◆ TASK TO CARRY OUT: Keep pictures out. Copy exactly the lines from the one containing "Write the bpy" to the one containing "ALC_X, ALC_Y = 1.2, 7.0", endpoints included.

***** DATA FOR THIS TASK *****

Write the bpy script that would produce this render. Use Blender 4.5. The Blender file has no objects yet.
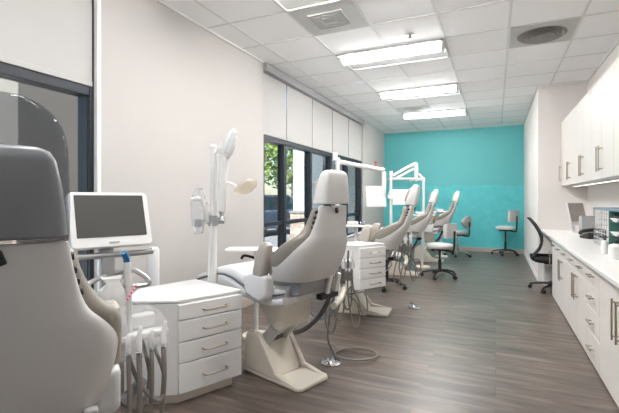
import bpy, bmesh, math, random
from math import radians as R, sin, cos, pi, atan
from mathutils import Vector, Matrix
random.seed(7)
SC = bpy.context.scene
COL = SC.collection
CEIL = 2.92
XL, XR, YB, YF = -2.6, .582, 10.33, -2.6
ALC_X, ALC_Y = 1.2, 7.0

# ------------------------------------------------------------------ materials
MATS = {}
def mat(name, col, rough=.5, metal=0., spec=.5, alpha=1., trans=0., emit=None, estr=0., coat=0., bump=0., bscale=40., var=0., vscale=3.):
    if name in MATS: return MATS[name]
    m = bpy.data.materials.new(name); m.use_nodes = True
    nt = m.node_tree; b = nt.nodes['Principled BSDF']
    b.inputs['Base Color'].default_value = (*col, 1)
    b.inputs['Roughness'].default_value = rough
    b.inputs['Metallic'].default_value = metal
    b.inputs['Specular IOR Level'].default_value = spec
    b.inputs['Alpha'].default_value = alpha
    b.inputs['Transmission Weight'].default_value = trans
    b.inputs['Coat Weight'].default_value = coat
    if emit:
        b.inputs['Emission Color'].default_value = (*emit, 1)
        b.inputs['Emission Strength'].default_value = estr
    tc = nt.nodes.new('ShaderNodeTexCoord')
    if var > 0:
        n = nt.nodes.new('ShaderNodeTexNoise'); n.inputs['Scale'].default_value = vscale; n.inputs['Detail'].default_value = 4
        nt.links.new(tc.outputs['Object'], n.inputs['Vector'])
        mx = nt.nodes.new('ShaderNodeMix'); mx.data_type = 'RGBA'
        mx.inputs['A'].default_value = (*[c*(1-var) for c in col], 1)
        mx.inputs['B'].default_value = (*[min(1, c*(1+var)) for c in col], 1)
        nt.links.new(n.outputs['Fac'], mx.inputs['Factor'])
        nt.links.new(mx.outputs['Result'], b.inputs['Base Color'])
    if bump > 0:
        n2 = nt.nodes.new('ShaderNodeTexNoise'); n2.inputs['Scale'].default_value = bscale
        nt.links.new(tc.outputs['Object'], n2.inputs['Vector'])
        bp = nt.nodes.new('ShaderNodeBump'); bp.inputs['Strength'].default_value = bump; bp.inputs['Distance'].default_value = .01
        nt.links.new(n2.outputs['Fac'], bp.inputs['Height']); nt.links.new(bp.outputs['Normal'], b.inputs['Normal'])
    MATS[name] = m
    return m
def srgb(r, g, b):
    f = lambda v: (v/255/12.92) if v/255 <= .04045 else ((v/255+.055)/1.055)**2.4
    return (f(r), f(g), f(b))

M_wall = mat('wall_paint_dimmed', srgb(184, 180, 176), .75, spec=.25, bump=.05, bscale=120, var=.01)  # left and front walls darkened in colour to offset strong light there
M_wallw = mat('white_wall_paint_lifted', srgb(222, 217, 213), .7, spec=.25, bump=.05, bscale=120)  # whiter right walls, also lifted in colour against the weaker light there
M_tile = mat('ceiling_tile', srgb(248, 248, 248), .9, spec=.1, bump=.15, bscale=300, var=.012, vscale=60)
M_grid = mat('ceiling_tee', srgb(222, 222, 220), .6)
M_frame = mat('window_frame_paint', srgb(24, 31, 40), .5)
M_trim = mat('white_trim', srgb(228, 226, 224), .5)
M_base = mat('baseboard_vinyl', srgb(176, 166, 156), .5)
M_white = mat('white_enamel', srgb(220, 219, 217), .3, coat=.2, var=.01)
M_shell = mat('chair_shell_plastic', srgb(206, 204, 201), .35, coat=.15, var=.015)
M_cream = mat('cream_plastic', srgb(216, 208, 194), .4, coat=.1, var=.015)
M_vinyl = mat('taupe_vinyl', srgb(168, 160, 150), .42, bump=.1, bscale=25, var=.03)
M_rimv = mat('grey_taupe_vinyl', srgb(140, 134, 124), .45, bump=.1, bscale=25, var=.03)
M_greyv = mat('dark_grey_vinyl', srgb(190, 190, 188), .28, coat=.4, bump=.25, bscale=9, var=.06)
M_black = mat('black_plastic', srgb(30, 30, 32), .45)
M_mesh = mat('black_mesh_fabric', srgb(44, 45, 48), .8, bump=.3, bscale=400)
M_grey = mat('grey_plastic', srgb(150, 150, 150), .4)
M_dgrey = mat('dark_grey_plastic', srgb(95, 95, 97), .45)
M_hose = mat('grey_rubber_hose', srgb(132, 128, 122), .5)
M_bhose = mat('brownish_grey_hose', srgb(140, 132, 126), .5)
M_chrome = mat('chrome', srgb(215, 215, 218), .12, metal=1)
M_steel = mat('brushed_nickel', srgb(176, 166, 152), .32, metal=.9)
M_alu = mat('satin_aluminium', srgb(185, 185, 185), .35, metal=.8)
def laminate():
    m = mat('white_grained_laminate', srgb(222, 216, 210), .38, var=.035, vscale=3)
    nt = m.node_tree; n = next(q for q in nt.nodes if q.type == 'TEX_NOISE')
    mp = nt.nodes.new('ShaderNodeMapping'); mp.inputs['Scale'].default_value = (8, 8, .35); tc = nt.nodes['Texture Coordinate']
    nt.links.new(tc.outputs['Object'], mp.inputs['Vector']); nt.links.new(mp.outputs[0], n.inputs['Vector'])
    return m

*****
***** DATA FOR THIS TASK *****

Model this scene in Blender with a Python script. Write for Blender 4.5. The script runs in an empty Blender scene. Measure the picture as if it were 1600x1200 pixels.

*****

◆ RESPONSE BELOW:
Write the bpy script that would produce this render. Use Blender 4.5. The Blender file has no objects yet.
import bpy, bmesh, math, random
from math import radians as R, sin, cos, pi, atan
from mathutils import Vector, Matrix
random.seed(7)
SC = bpy.context.scene
COL = SC.collection
CEIL = 2.92
XL, XR, YB, YF = -2.6, .582, 10.33, -2.6
ALC_X, ALC_Y = 1.2, 7.0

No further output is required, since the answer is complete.